Data lines →
— Begin —

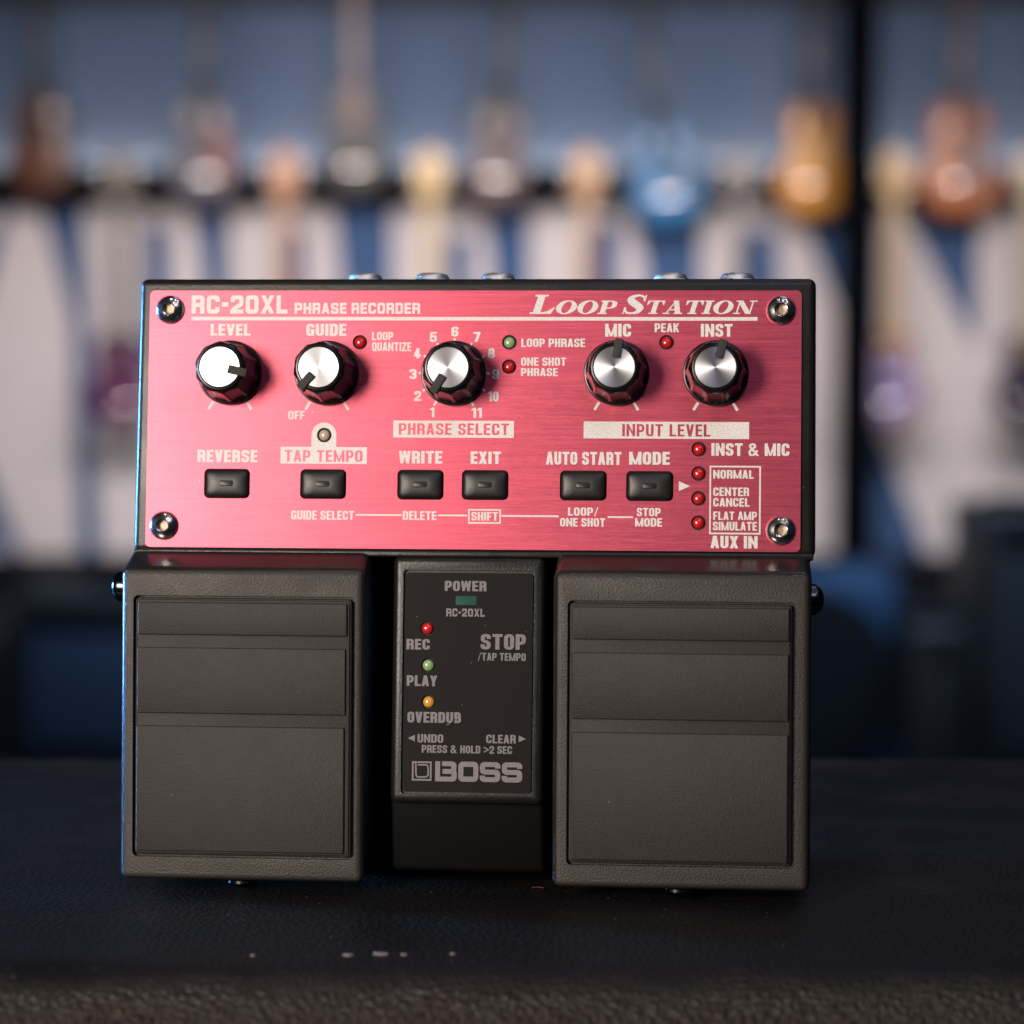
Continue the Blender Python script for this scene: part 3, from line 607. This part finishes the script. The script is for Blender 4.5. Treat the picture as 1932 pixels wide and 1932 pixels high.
tag(finish('lint_fibre', bm, REDFIBRE), 'thin reddish fibre on the leatherette below the centre of the pedal', 'lint')
for i, (x, y, w, lab_) in enumerate(((-.0297, .5735, .0017, 'largest flat pale paint flake lying near the front edge of the black cabinet'), (-.0372, .5725, .0011, 'middle-sized pale paint flake left of the largest flake on the cabinet'), (-.0245, .5728, .0006, 'tiny pale crumb just right of the largest flake on the cabinet'), (-.0135, .5735, .0005, 'tiny pale crumb set apart to the right on the cabinet front'), (-.0585, .572, .0005, 'tiny pale crumb furthest left on the cabinet front'))):
    bm = bmesh.new(); n = 9; pts = [(x + w * (1 + .25 * random.uniform(-1, 1)) * cos(2 * pi * k / n), y + .45 * w * (1 + .25 * random.uniform(-1, 1)) * sin(2 * pi * k / n)) for k in range(n)]
    loft(bm, [[(p[0], p[1], z) for p in pts] for z in (.00005, .00045)]); tag(finish('paint_flake', bm, FIBRE), lab_, 'flake', 'pale flakes on the cabinet front')

# ------------------------------------------------------------------ the shop behind: wall ten metres away, floor, guitars, banner, amplifiers
FLOOR, WALL = -0.95, 10.0
def px(x, y, Y):
    """where the sight line through a 1932-px picture point meets the vertical plane at depth Y"""
    d = CAM_M.to_3x3() @ Vector(((x - 966) / FPX, (966 - y) / FPX, -1)); return Vector((0, 0, CAM_H)) + d * (Y / d.y)
def wx(x, Y=WALL): return px(x, 600, Y).x
def wz(y, Y=WALL): return px(966, y, Y).z
bm = bmesh.new(); box(bm, -6, 6, -3, 10.2, FLOOR - .1, FLOOR)
tag(finish('floor', bm, mat('dark_blue_carpet', (.012, .022, .045), .9, build=grain(300, .4, .004))), kind='structure')
bm = bmesh.new(); box(bm, -4.5, 4.5, WALL, WALL + .15, FLOOR, 2.9)
tag(finish('back_wall', bm, mat('slate_blue_wall', (.12, .17, .28), .75, build=streaks((.080, .135, .245), (.115, .18, .31), (2.2, 1, .12)))), kind='structure')
bm = bmesh.new(); box(bm, -4.5, 4.5, WALL - .12, WALL - .005, wz(10), wz(-40), .01)
tag(finish('ceiling_beam', bm, mat('black_beam', (.012, .014, .02), .6)), 'dark horizontal beam along the very top of the shop wall', 'beam')
BLACK = mat('black_metal', (.005, .006, .009), .8, spec=.15)
bm = bmesh.new(); box(bm, -4.4, 4.4, WALL - .16, WALL - .004, wz(388), wz(322), .008)
rail = finish('display_rail', bm, BLACK); tag(rail, 'long black horizontal rail on the wall behind the hanging guitars', 'rail')
lamp('rail_strip_lamp', 'AREA', (0, WALL - .045, wz(320)), (0, WALL - .030, wz(0)), 13, (1.0, .75, .54), 8.0, .05)
bm = bmesh.new(); box(bm, wx(1580, 9.4), wx(1652, 9.4), 9.36, 9.44, FLOOR, 2.8, .006)
post = finish('steel_post', bm, mat('dead_black_steel', (.0025, .003, .0045), .9, spec=.03)); tag(post, 'tall black steel post standing right of the yellow guitar', 'post')
bm = bmesh.new(); box(bm, wx(1570, 9.4), wx(1664, 9.4), 9.25, 9.55, FLOOR, FLOOR + .03, .008); finish('base_plate', bm, BLACK, post)

bm = bmesh.new(); box(bm, -3.6, 3.6, 9.5, 9.9, FLOOR, wz(1064, 9.5), .01)
tag(finish('floor_plinth', bm, BLACK), 'long low black plinth along the foot of the shop wall', 'plinth')
# banner below the rail: blue cloth with big pale letters, blurred past reading in the photograph
ban = empty('wall_banner', (0, WALL - .03, wz(1075))); tag(ban, 'wide blue banner with giant pale letters under the black rail', 'banner')
BZ = wz(1075)
bm = bmesh.new(); box(bm, -3.2, 3.2, -.012, .012, 0, wz(376) - BZ); finish('backing', bm, mat('banner_blue', (.05, .115, .265), .8), ban)
PALE = mat('banner_pale', (.80, .74, .73), .75); PALE2 = mat('banner_grey', (.46, .48, .56), .75)
def letter(polys, holes=(), m=PALE):
    cv = lambda q: [(wx(x), wz(y) - BZ) for x, y in q]
    b = bmesh.new(); thick(b, cdt([[cv(q) for q in polys], [cv(q) for q in holes] or [[(90, 90), (91, 90), (90, 91)]]], lambda a, h: a & ~h), 0, .02)
    for v in b.verts: v.co = (v.co.x, -.013 - v.co.z, v.co.y)
    bmesh.ops.recalc_face_normals(b, faces=b.faces); finish('letter', b, m, ban)
E_ = 1062
letter([[(30, 384), (84, 384), (140, 600), (146, E_), (-60, E_), (-60, 700)], [(-140, 384), (-6, 384), (-6, 440), (-140, 440)]], [[(48, E_), (-60, 790), (-60, 1000)]])                       # slanting letter at the left
letter([[(164, 384), (366, 384), (386, 520), (386, E_), (190, E_)]], [[(278, 426), (326, 426), (326, 700), (278, 700)]], PALE)
letter([[(436, 384), (632, 384), (646, 560), (646, E_), (436, E_)]], [[(526, 434), (578, 434), (578, 700), (526, 700)]])
letter([[(742, 384), (912, 384), (928, 520), (928, E_), (742, E_)]], [[(844, 444), (890, 444), (890, 700), (844, 700)]])
letter([[(1000, 384), (1190, 384), (1215, 520), (1215, E_), (1000, E_)]], [[(1104, 424), (1166, 424), (1166, 700), (1104, 700)]])
letter([[(1320, 384), (1490, 384), (1530, 470), (1640, 740), (1640, E_), (1320, E_)]], [[(1402, 434), (1462, 434), (1476, 700), (1402, 700)]])
letter([[(1656, 384), (1690, 384), (1838, 660), (1838, 384), (2060, 384), (2060, E_), (1756, E_), (1656, 800)]], [])

# guitars: body, neck, headstock with the small fittings each shows
def body_outline(wl, wu, ww, h, cutaway=0, n=22):
    """half widths: lower bout wl, waist ww, upper bout wu; h = body length; origin at the middle"""
    R_, out = [], []
    for i in range(n + 1):
        t = i / n
        if t < .42: w = wl * math.sqrt(max(0, 1 - ((.34 - t) / .34) ** 2)) if t < .34 else wl + (ww - wl) * (1 - cos((t - .34) / .30 * pi)) / 2
        elif t < .64: w = wl + (ww - wl) * (1 - cos((t - .34) / .30 * pi)) / 2
        elif t < .80: w = ww + (wu - ww) * (1 - cos((t - .64) / .16 * pi)) / 2
        else: w = wu * math.sqrt(max(0, 1 - ((t - .80) / .20) ** 2.4))
        R_.append((w, -h / 2 + h * t))
    L_ = [(-w, y) for w, y in R_]
    if cutaway: R_ = [(w * (1 - cutaway * max(0, (y / h - .18)) * 1.6), y) for w, y in R_]
    return R_ + L_[::-1][1:-1]
def prism(bm, pts, y0, y1, bev=.012):
    cx = sum(p[0] for p in pts) / len(pts); cy = sum(p[1] for p in pts) / len(pts)
    sh = lambda d: [(cx + (p[0] - cx) * (1 - d), cy + (p[1] - cy) * (1 - d)) for p in pts]
    loft(bm, [[(p[0], y, p[1]) for p in sh(d)] for d, y in ((.08, y1), (0, y1 - bev), (0, y0 + bev), (.08, y0))])
    bmesh.ops.recalc_face_normals(bm, faces=bm.faces)
GM = {}
def gm(c, r=.25, coat=.6):
    k = (tuple(c), r)
    if k not in GM: GM[k] = mat('lacquer', c, r + .1, coat=coat * .55, build=streaks(tuple(v * .8 for v in c), c, (4, 4, 1), 3))
    return GM[k]
def guitar(x, yc, label, body, top=None, neck=(.05, .035, .028), head=None, size=(.165, .125, .105, .42), thick_=.05, cutaway=.5, guard=None, hole=None, neck_len=.62, rot=0, Y=WALL - .28, pick=(.02, .02, .02), group='guitars hanging on the shop wall'):
    p = px(x, yc, Y); o = empty('guitar', p, (0, rot, 0)); tag(o, label, 'guitar', group)
    wl, wu, ww, h = size; out = body_outline(wl, wu, ww, h, cutaway)
    bm = bmesh.new(); prism(bm, out, -thick_ / 2, thick_ / 2); bd = finish('body', bm, gm(body), o)
    if top:
        bm = bmesh.new(); prism(bm, [(q[0] * .80, q[1] * .82 - .012) for q in out], -thick_ / 2 - .006, -thick_ / 2 + .01, .002); finish('top_plate', bm, gm(top), bd)
    bm = bmesh.new(); hull8(bm, [(-.029, -thick_ / 2 - .016, h / 2 - .13), (.029, -thick_ / 2 - .016, h / 2 - .13), (.022, -thick_ / 2 - .016, h / 2 + neck_len - .12), (-.022, -thick_ / 2 - .016, h / 2 + neck_len - .12),
        (-.027, -thick_ / 2 + .012, h / 2 - .13), (.027, -thick_ / 2 + .012, h / 2 - .13), (.02, -thick_ / 2 + .012, h / 2 + neck_len - .12), (-.02, -thick_ / 2 + .012, h / 2 + neck_len - .12)], .004, 2)
    bmesh.ops.recalc_face_normals(bm, faces=bm.faces); nk = finish('neck', bm, gm(neck, .4, .2), o)
    z0 = h / 2 + neck_len - .125
    bm = bmesh.new(); prism(bm, [(-.022, z0), (.022, z0), (.047, z0 + .05), (.052, z0 + .12), (.040, z0 + .175), (.012, z0 + .195), (-.02, z0 + .19), (-.044, z0 + .165), (-.050, z0 + .10), (-.044, z0 + .045)], -thick_ / 2 - .012, -thick_ / 2 + .006, .003)
    hd = finish('headstock', bm, gm(head or neck, .35, .3), o)
    pm = gm(pick, .3)
    for k in range(3):
        for s in (-1, 1):
            bm = bmesh.new(); box(bm, s * .06 - .012, s * .06 + .012, -thick_ / 2 - .008, -thick_ / 2, z0 + .045 + .045 * k, z0 + .058 + .045 * k, .003, 2); finish('tuning_peg', bm, CHROME, hd)
    if hole:
        bm = bmesh.new(); lathe(bm, [(.048, 0), (.048, .004)], 28); finish('sound_hole', bm, HOLE, o, (0, -thick_ / 2 - .003, .05), (pi / 2, 0, 0))
    else:
        for zz in (-.02, .07):
            bm = bmesh.new(); box(bm, -.043, .043, -thick_ / 2 - .016, -thick_ / 2 + .002, zz - .018, zz + .018, .004, 2); finish('pickup', bm, pm, o)
    bm = bmesh.new(); box(bm, -.05, .05, -thick_ / 2 - .02, -thick_ / 2 + .001, -.105, -.085, .004, 2); finish('bridge', bm, CHROME if not hole else HOLE, o)
    if guard:
        bm = bmesh.new(); prism(bm, [(.02, -.09), (.09, -.11), (.115, -.03), (.085, .06), (.035, .11), (.028, .02)], -thick_ / 2 - .008, -thick_ / 2 + .001, .001); finish('pickguard', bm, gm(guard, .4, 0), o)
    return o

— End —

Exercise prompt → Skip the pictures and restate exactly the lines from the beginning of the listing to the line with "loft(bm, [[(p[0], p[1], z)", that line included.

Problem solution →
Continue the Blender Python script for this scene: part 3, from line 607. This part finishes the script. The script is for Blender 4.5. Treat the picture as 1932 pixels wide and 1932 pixels high.
tag(finish('lint_fibre', bm, REDFIBRE), 'thin reddish fibre on the leatherette below the centre of the pedal', 'lint')
for i, (x, y, w, lab_) in enumerate(((-.0297, .5735, .0017, 'largest flat pale paint flake lying near the front edge of the black cabinet'), (-.0372, .5725, .0011, 'middle-sized pale paint flake left of the largest flake on the cabinet'), (-.0245, .5728, .0006, 'tiny pale crumb just right of the largest flake on the cabinet'), (-.0135, .5735, .0005, 'tiny pale crumb set apart to the right on the cabinet front'), (-.0585, .572, .0005, 'tiny pale crumb furthest left on the cabinet front'))):
    bm = bmesh.new(); n = 9; pts = [(x + w * (1 + .25 * random.uniform(-1, 1)) * cos(2 * pi * k / n), y + .45 * w * (1 + .25 * random.uniform(-1, 1)) * sin(2 * pi * k / n)) for k in range(n)]
    loft(bm, [[(p[0], p[1], z) for p in pts] for z in (.00005, .00045)]); tag(finish('paint_flake', bm, FIBRE), lab_, 'flake', 'pale flakes on the cabinet front')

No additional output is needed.